▶ **Work instructions**
Quote the whole listing word for word. Do not include the pictures.

▶ **Collected data**

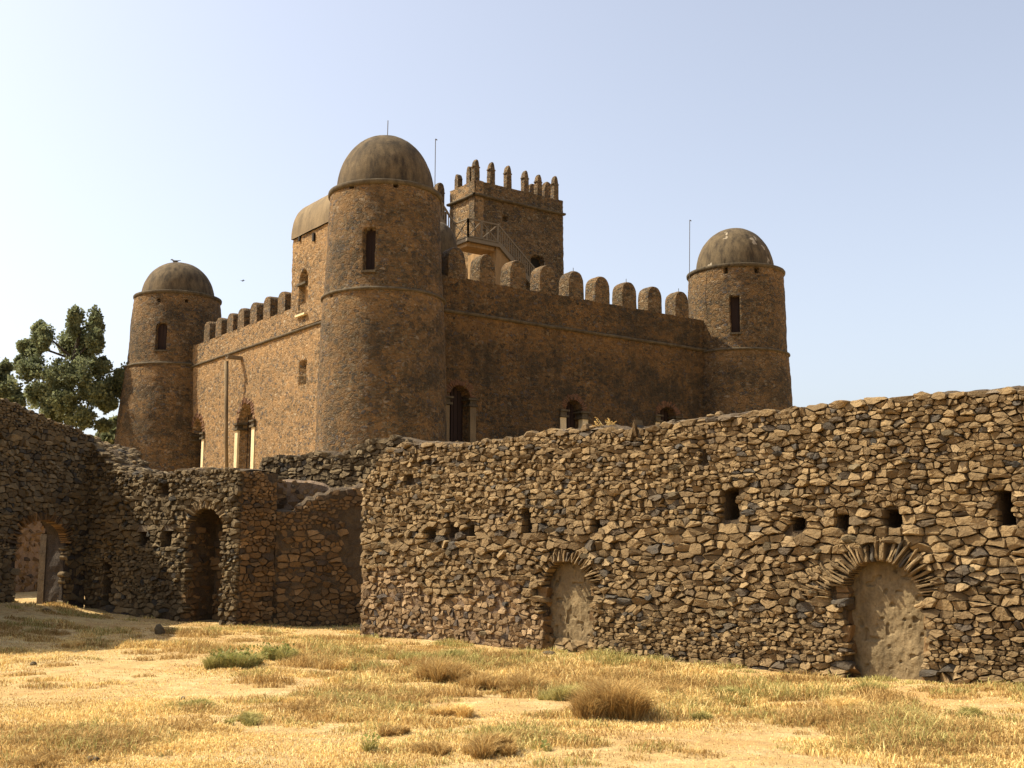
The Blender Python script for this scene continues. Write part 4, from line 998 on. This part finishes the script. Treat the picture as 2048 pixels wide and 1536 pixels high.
FS2 = FS.off(0, -dl+.05); pu = fp(FS2, 917, 480); pl = fp(FS2, 872, 425)
flight(pl, (FS2.w(sl0, zl, 0)), 'stair_flight', zr-zl, .9, n=9)
# plastered pier carrying the landing, arched underneath the stair
f7 = FS.off(0, -.1); s7, _ = f7.hit(992, 540); pm = MB()
f8 = Fr(f7.w(s7, 0, 0)[:2], (-Vv[0], -Vv[1])); f8 = f8.off(-2.6, 0)
wall_core(pm, f8, 0, 2.6, lambda s: zl-.12-.0*np.asarray(s, float), lambda s: s*0+hzr, .9, None, ds=.15, dz=.15, amp=.015, capamp=0.)
pm.box(FS.w((sl0+sl1)/2+.05, zl-.30, -.75), (sl1-sl0-.1, 1.1, .22), T3K)
pr = pm.build('pier', M_OCHRE, castle, smooth=False)
# lightning rods
for (px, y0, y1, Y, r_, par) in ((776, 241, 268, Y1, .018, tw1), (871, 278, 372, 52.0, .02, castle), (1379.5, 440, 560, Y2-1.6, .018, tw2)):
    a_ = at(px, y0, Y); b_ = at(px-1.2, y1, Y); m = MB(); m.tube([(b_[0], b_[1], b_[2]-.5), a_], r_, 6); 
    if par is not tw1: m.tube([a_, (a_[0]+.08, a_[1], a_[2]-.06)], r_*1.4, 5)
    m.build('lightning_rod', M_METAL, par)
# ------------------------------------------------------------------ trees
def leafmat(name, a, b, c_):
    k = NT(name, .6); g_ = k.n('ShaderNodeNewGeometry'); n1 = k.noise(k.pos(), .9, 4)
    c = k.ramp(g_.outputs['Random Per Island'], [(0, a), (.6, b), (1, c_)]); c = k.mix(k.ramp(n1, [(.4, 0.), (.65, .6)]), c, tuple(x*1.5 for x in c_))
    k.l(c, k.b.inputs['Base Color']); tr = k.n('ShaderNodeBsdfTranslucent'); k.l(c, tr.inputs['Color']); mx = k.n('ShaderNodeMixShader'); mx.inputs[0].default_value = .42
    k.l(k.b.outputs[0], mx.inputs[1]); k.l(tr.outputs[0], mx.inputs[2]); out = [n_ for n_ in k.t.nodes if n_.type == 'OUTPUT_MATERIAL'][0]; k.l(mx.outputs[0], out.inputs[0]); return k.m
M_LEAF = leafmat('conifer_leaf', (.07,.085,.045), (.12,.14,.07), (.19,.205,.105))
M_LEAF2 = leafmat('shrub_leaf', (.12,.14,.035), (.20,.21,.055), (.30,.29,.09))
M_BARK = mat_flat('bark', (.055,.042,.032))
def leaves(cent, n, rad, size, rg, flat=.8, up=.25):
    """cent (m,3), rad (m,3): leaf quads in ellipsoid shells"""
    m = len(cent); idx = rg.integers(0, m, n); d = rg.normal(size=(n, 3)); d /= np.linalg.norm(d, axis=1)[:, None]
    r = rg.random(n)**.45; P = cent[idx]+d*rad[idx]*r[:, None]
    a = rg.normal(size=(n, 3)); a += d*.8; a[:, 2] += up; a /= np.linalg.norm(a, axis=1)[:, None]
    b = np.cross(a, rg.normal(size=(n, 3))); b /= np.linalg.norm(b, axis=1)[:, None]
    L = size*rg.uniform(.6, 1.5, n)[:, None]; Wd = L*.38
    V = np.stack([P-b*Wd*.3, P+a*L*.5+b*Wd, P+a*L, P+a*L*.5-b*Wd], 1).reshape(-1, 3)
    return V, np.arange(n*4).reshape(-1, 4)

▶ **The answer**
The Blender Python script for this scene continues. Write part 4, from line 998 on. This part finishes the script. Treat the picture as 2048 pixels wide and 1536 pixels high.
FS2 = FS.off(0, -dl+.05); pu = fp(FS2, 917, 480); pl = fp(FS2, 872, 425)
flight(pl, (FS2.w(sl0, zl, 0)), 'stair_flight', zr-zl, .9, n=9)
# plastered pier carrying the landing, arched underneath the stair
f7 = FS.off(0, -.1); s7, _ = f7.hit(992, 540); pm = MB()
f8 = Fr(f7.w(s7, 0, 0)[:2], (-Vv[0], -Vv[1])); f8 = f8.off(-2.6, 0)
wall_core(pm, f8, 0, 2.6, lambda s: zl-.12-.0*np.asarray(s, float), lambda s: s*0+hzr, .9, None, ds=.15, dz=.15, amp=.015, capamp=0.)
pm.box(FS.w((sl0+sl1)/2+.05, zl-.30, -.75), (sl1-sl0-.1, 1.1, .22), T3K)
pr = pm.build('pier', M_OCHRE, castle, smooth=False)
# lightning rods
for (px, y0, y1, Y, r_, par) in ((776, 241, 268, Y1, .018, tw1), (871, 278, 372, 52.0, .02, castle), (1379.5, 440, 560, Y2-1.6, .018, tw2)):
    a_ = at(px, y0, Y); b_ = at(px-1.2, y1, Y); m = MB(); m.tube([(b_[0], b_[1], b_[2]-.5), a_], r_, 6); 
    if par is not tw1: m.tube([a_, (a_[0]+.08, a_[1], a_[2]-.06)], r_*1.4, 5)
    m.build('lightning_rod', M_METAL, par)
# ------------------------------------------------------------------ trees
def leafmat(name, a, b, c_):
    k = NT(name, .6); g_ = k.n('ShaderNodeNewGeometry'); n1 = k.noise(k.pos(), .9, 4)
    c = k.ramp(g_.outputs['Random Per Island'], [(0, a), (.6, b), (1, c_)]); c = k.mix(k.ramp(n1, [(.4, 0.), (.65, .6)]), c, tuple(x*1.5 for x in c_))
    k.l(c, k.b.inputs['Base Color']); tr = k.n('ShaderNodeBsdfTranslucent'); k.l(c, tr.inputs['Color']); mx = k.n('ShaderNodeMixShader'); mx.inputs[0].default_value = .42
    k.l(k.b.outputs[0], mx.inputs[1]); k.l(tr.outputs[0], mx.inputs[2]); out = [n_ for n_ in k.t.nodes if n_.type == 'OUTPUT_MATERIAL'][0]; k.l(mx.outputs[0], out.inputs[0]); return k.m
M_LEAF = leafmat('conifer_leaf', (.07,.085,.045), (.12,.14,.07), (.19,.205,.105))
M_LEAF2 = leafmat('shrub_leaf', (.12,.14,.035), (.20,.21,.055), (.30,.29,.09))
M_BARK = mat_flat('bark', (.055,.042,.032))
def leaves(cent, n, rad, size, rg, flat=.8, up=.25):
    """cent (m,3), rad (m,3): leaf quads in ellipsoid shells"""
    m = len(cent); idx = rg.integers(0, m, n); d = rg.normal(size=(n, 3)); d /= np.linalg.norm(d, axis=1)[:, None]
    r = rg.random(n)**.45; P = cent[idx]+d*rad[idx]*r[:, None]
    a = rg.normal(size=(n, 3)); a += d*.8; a[:, 2] += up; a /= np.linalg.norm(a, axis=1)[:, None]
    b = np.cross(a, rg.normal(size=(n, 3))); b /= np.linalg.norm(b, axis=1)[:, None]
    L = size*rg.uniform(.6, 1.5, n)[:, None]; Wd = L*.38
    V = np.stack([P-b*Wd*.3, P+a*L*.5+b*Wd, P+a*L, P+a*L*.5-b*Wd], 1).reshape(-1, 3)
    return V, np.arange(n*4).reshape(-1, 4)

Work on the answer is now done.